[Python-ideas] Statements vs Expressions... why?

Adam Olsen rhamph at gmail.com
Sat Sep 13 21:41:36 CEST 2008


On Sat, Sep 13, 2008 at 10:02 AM, Cliff Wells <cliff at develix.com> wrote:
> On Fri, 2008-09-12 at 21:56 -0600, Adam Olsen wrote:
>
>> At most, it's a *small* benefit to the language.  It comes a tradeoff,
>> just like a+b rather than add(a, b), or len(x) rather than x.len().
>
> Okay, you kept providing this example and I kept brushing it off because
> I didn't see where you were leading.  Now I do and now I realize that
> I've utterly failed to get the problem across.
>
> Let's use your example from above: a+b vs add(a, b)
>
> a + b is the *exact* semantical equivalent of add(a, b).  They do the
> same thing, they can be used in the same contexts.  The + operator is
> pure semantic sugar (and well-used sugar too).
>
> Now let's imagine things aren't quite so equivalent.  a+b has the same
> result as add(a, b), except you can only use the + operator in one
> particular context: assignment.
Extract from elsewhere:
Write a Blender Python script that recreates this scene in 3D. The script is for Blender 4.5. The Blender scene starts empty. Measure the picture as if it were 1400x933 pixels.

It cannot be used say, with a comparison
> operator.
>
> So in my imaginary Python, this is legal
>
>  x = 1 + 2
>
> but this is not
>
>  if x < y + 1: pass
>
> and must instead be written
>
>  if x < add(y, 1): pass
>
> Now lets make it even more of an exact comparison.
>
> Let's say the add(x,y) function didn't even exist.  You have to write it
> yourself.  Worse, writing it requires fairly deep knowledge of Python,
> and worse yet, you sometimes must write a different add(x,y) function
> depending on what context you want to use it in.
>
> At this point we've now made your example much closer in spirit to the
> problem I'm attempting to present.

Your explanation would be true, except custom functions can be used as
either statements or expressions!  It is only the existing statements
which are limited to being used as statements, and they're syntactic
sugar.


>> You're claiming we don't have to make that tradeoff.. but you've done
>> *nothing* to substantiate that.  Even logix only adds more complexity,
>> rather than removing and unifying existing syntax.
>
> And you've provided nothing to substantiate this (aside from this
> assertion).
>
> Also, if we combine statements into expressions, how does this not unify
> existing syntax?  Combining two into one is practically the definition
> of "unify".

Merging generator expressions, list comprehensions, and the for-loop
would be unifying.  Making the for-loop also usable as an expression
is generalizing a specific feature.

I've given many examples of why that doesn't work, so I'll assuming
not seeing them was due to the terminology confusion.